● **Do this**: Without including any pictures, write out the listing below exactly.

● **Stored data**:
start
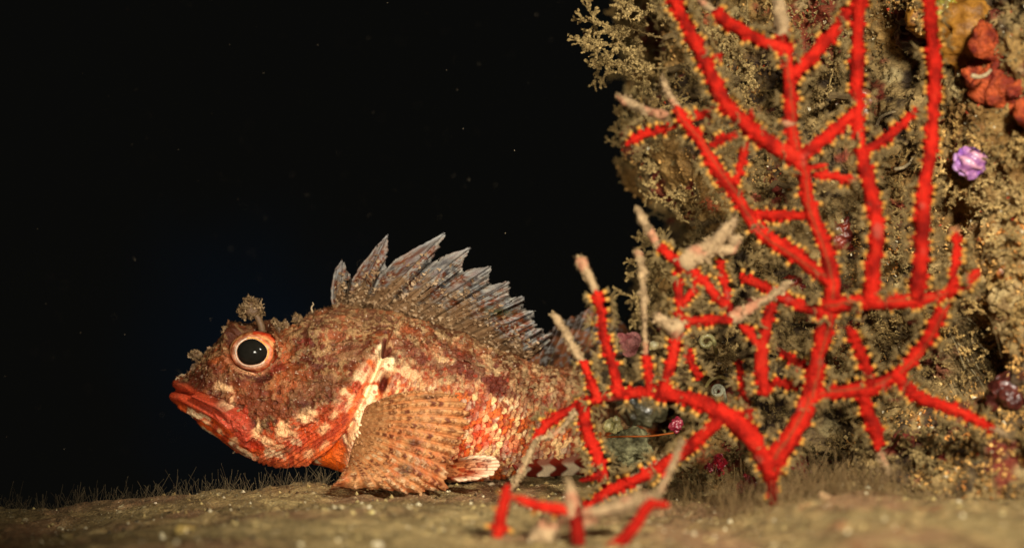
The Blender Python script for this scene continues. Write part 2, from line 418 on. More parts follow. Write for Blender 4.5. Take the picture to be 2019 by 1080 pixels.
# individual hydroid / bryozoan bushes sticking out of the rock towards the dark water
HYD = [(1300, 25, (-1, -.1, .35), .030, 'topmost bushy hydroid tuft on the rock edge beside the dark water', .645),
       (1285, 75, (-1, -.1, -.05), .030, 'silty hydroid bush just below the topmost tuft, pointing left with a crusty finger', .63),
       (1300, 135, (-1, -.1, -.15), .032, 'hydroid bush with forked bare twigs pointing left into dark water, above the tan gorgonian tip', .64),
       (1345, 190, (-.7, -.2, -.3), .028, 'silty hydroid bush behind the branch of the red gorgonian where its tan tips stick left', .635),
       (1345, 300, (-.5, -.2, -.8), .024, 'crumbly tan hydroid tuft hanging down under the leftmost gorgonian fork', .64),
       (1330, 330, (-1, -.1, -.2), .018, 'thin wispy hydroid sprig with bare threads over the dark recess', .65),
       (1430, 150, (-.2, -.8, .2), .026, 'dense silty hydroid bush between two thick gorgonian branches near the top', .61),
       (1470, 60, (-.2, -.7, .6), .028, 'dense brown hydroid bush at the top, right of the long diagonal gorgonian branch', .61),
       (1500, 370, (0, -.9, -.1), .020, 'small silty hydroid cushion with a glint of shell left of the gorgonian trunk', .60),
       (1630, 190, (0, -.9, .4), .022, 'fine olive hydroid tuft between the trunk and the tall straight branch', .60),
       (1360, 440, (-.9, -.3, .3), .018, 'sparse hydroid sprig above the silt coated gorgonian twig', .635),
       (1310, 560, (-.9, -.2, .5), .022, 'open lacy hydroid sprig beside the thin upright tan stalk', .645),
       (1290, 640, (-.8, -.2, .8), .020, 'low lacy hydroid sprig above the pink crust at the edge of the rock', .64),
       (1440, 700, (0, -.9, .4), .014, 'tiny hydroid tuft beside the ring shaped worm tube', .61)]
for (px, py, up, size, lab, dd) in HYD:
    dd -= .034; px += 20 if px < 1350 else 0
    lv = 4 if size > .02 else 3
    B = bush(rng, size * 1.2, lv, .00034, .62, up, flakes=6, fsz=.00060, nb=(2, 4) if (lv < 4 or px < 1360) else (2, 3))
    pos = PT(px, py, dd); mb = MB(); put(mb, B, np.eye(3), pos)
    # short root threads back onto the rock
    q, nn = on_rock(min(px + 60, 1990), py); V, F = tube(np.linspace(pos, q, 6) + rng.normal(size=(6, 3)) * .0006, [.0011] * 6, 6, (.3, .4, .8), .4, 500); mb.add(V, F, lin(105, 86, 56))
    o = mb.build('hydroid_colony', M_hyd, smooth=False, loc=pos); tag(o, lab, 'hydroid', 'silty hydroid bushes on the rock')

# ================================================================== scorpionfish
YC = .600
ST = np.array([  # px x, top y, bottom y, half width mm, depth
 (345.5, 774, 781, 1.5, .600), (347, 766, 788, 5, .600), (351, 756, 795, 8, .600), (358, 748, 803, 10, .600), (370, 738, 811, 12.5, .600), (385, 722, 824, 14.5, .600),
 (400, 706, 837, 16.5, .600), (420, 686, 851, 19, .600), (445, 666, 868, 21.5, .600), (470, 655, 886, 23, .600), (500, 650, 901, 24.5, .600),
 (530, 651, 913, 26, .600), (560, 650, 917, 27.5, .600), (580, 640, 916, 28.5, .600), (600, 625, 914, 29.5, .600), (630, 613, 912, 30.5, .600),
 (660, 604, 919, 31.5, .600), (700, 605, 932, 32, .600), (760, 614, 941, 32, .600), (830, 632, 944, 31, .601), (900, 655, 944, 29, .602),
 (960, 680, 941, 26.5, .605), (1030, 704, 935, 23.5, .610), (1100, 720, 925, 20, .618), (1180, 738, 908, 16, .632), (1260, 762, 888, 12, .652), (1340, 780, 872, 8, .676), (1380, 784, 866, 5, .690)])
NU = 620; near, far = 330, 90
t = np.linspace(0, 1, NU); us = 345.5 + (1380 - 345.5) * (t ** 1.12)
top = np.interp(us, ST[:, 0], ST[:, 1]); bot = np.interp(us, ST[:, 0], ST[:, 2]); hw = np.interp(us, ST[:, 0], ST[:, 3]) / 1000; yc = np.interp(us, ST[:, 0], ST[:, 4])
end
● **Correct answer**:
The Blender Python script for this scene continues. Write part 2, from line 418 on. More parts follow. Write for Blender 4.5. Take the picture to be 2019 by 1080 pixels.
# individual hydroid / bryozoan bushes sticking out of the rock towards the dark water
HYD = [(1300, 25, (-1, -.1, .35), .030, 'topmost bushy hydroid tuft on the rock edge beside the dark water', .645),
       (1285, 75, (-1, -.1, -.05), .030, 'silty hydroid bush just below the topmost tuft, pointing left with a crusty finger', .63),
       (1300, 135, (-1, -.1, -.15), .032, 'hydroid bush with forked bare twigs pointing left into dark water, above the tan gorgonian tip', .64),
       (1345, 190, (-.7, -.2, -.3), .028, 'silty hydroid bush behind the branch of the red gorgonian where its tan tips stick left', .635),
       (1345, 300, (-.5, -.2, -.8), .024, 'crumbly tan hydroid tuft hanging down under the leftmost gorgonian fork', .64),
       (1330, 330, (-1, -.1, -.2), .018, 'thin wispy hydroid sprig with bare threads over the dark recess', .65),
       (1430, 150, (-.2, -.8, .2), .026, 'dense silty hydroid bush between two thick gorgonian branches near the top', .61),
       (1470, 60, (-.2, -.7, .6), .028, 'dense brown hydroid bush at the top, right of the long diagonal gorgonian branch', .61),
       (1500, 370, (0, -.9, -.1), .020, 'small silty hydroid cushion with a glint of shell left of the gorgonian trunk', .60),
       (1630, 190, (0, -.9, .4), .022, 'fine olive hydroid tuft between the trunk and the tall straight branch', .60),
       (1360, 440, (-.9, -.3, .3), .018, 'sparse hydroid sprig above the silt coated gorgonian twig', .635),
       (1310, 560, (-.9, -.2, .5), .022, 'open lacy hydroid sprig beside the thin upright tan stalk', .645),
       (1290, 640, (-.8, -.2, .8), .020, 'low lacy hydroid sprig above the pink crust at the edge of the rock', .64),
       (1440, 700, (0, -.9, .4), .014, 'tiny hydroid tuft beside the ring shaped worm tube', .61)]
for (px, py, up, size, lab, dd) in HYD:
    dd -= .034; px += 20 if px < 1350 else 0
    lv = 4 if size > .02 else 3
    B = bush(rng, size * 1.2, lv, .00034, .62, up, flakes=6, fsz=.00060, nb=(2, 4) if (lv < 4 or px < 1360) else (2, 3))
    pos = PT(px, py, dd); mb = MB(); put(mb, B, np.eye(3), pos)
    # short root threads back onto the rock
    q, nn = on_rock(min(px + 60, 1990), py); V, F = tube(np.linspace(pos, q, 6) + rng.normal(size=(6, 3)) * .0006, [.0011] * 6, 6, (.3, .4, .8), .4, 500); mb.add(V, F, lin(105, 86, 56))
    o = mb.build('hydroid_colony', M_hyd, smooth=False, loc=pos); tag(o, lab, 'hydroid', 'silty hydroid bushes on the rock')

# ================================================================== scorpionfish
YC = .600
ST = np.array([  # px x, top y, bottom y, half width mm, depth
 (345.5, 774, 781, 1.5, .600), (347, 766, 788, 5, .600), (351, 756, 795, 8, .600), (358, 748, 803, 10, .600), (370, 738, 811, 12.5, .600), (385, 722, 824, 14.5, .600),
 (400, 706, 837, 16.5, .600), (420, 686, 851, 19, .600), (445, 666, 868, 21.5, .600), (470, 655, 886, 23, .600), (500, 650, 901, 24.5, .600),
 (530, 651, 913, 26, .600), (560, 650, 917, 27.5, .600), (580, 640, 916, 28.5, .600), (600, 625, 914, 29.5, .600), (630, 613, 912, 30.5, .600),
 (660, 604, 919, 31.5, .600), (700, 605, 932, 32, .600), (760, 614, 941, 32, .600), (830, 632, 944, 31, .601), (900, 655, 944, 29, .602),
 (960, 680, 941, 26.5, .605), (1030, 704, 935, 23.5, .610), (1100, 720, 925, 20, .618), (1180, 738, 908, 16, .632), (1260, 762, 888, 12, .652), (1340, 780, 872, 8, .676), (1380, 784, 866, 5, .690)])
NU = 620; near, far = 330, 90
t = np.linspace(0, 1, NU); us = 345.5 + (1380 - 345.5) * (t ** 1.12)
top = np.interp(us, ST[:, 0], ST[:, 1]); bot = np.interp(us, ST[:, 0], ST[:, 2]); hw = np.interp(us, ST[:, 0], ST[:, 3]) / 1000; yc = np.interp(us, ST[:, 0], ST[:, 4])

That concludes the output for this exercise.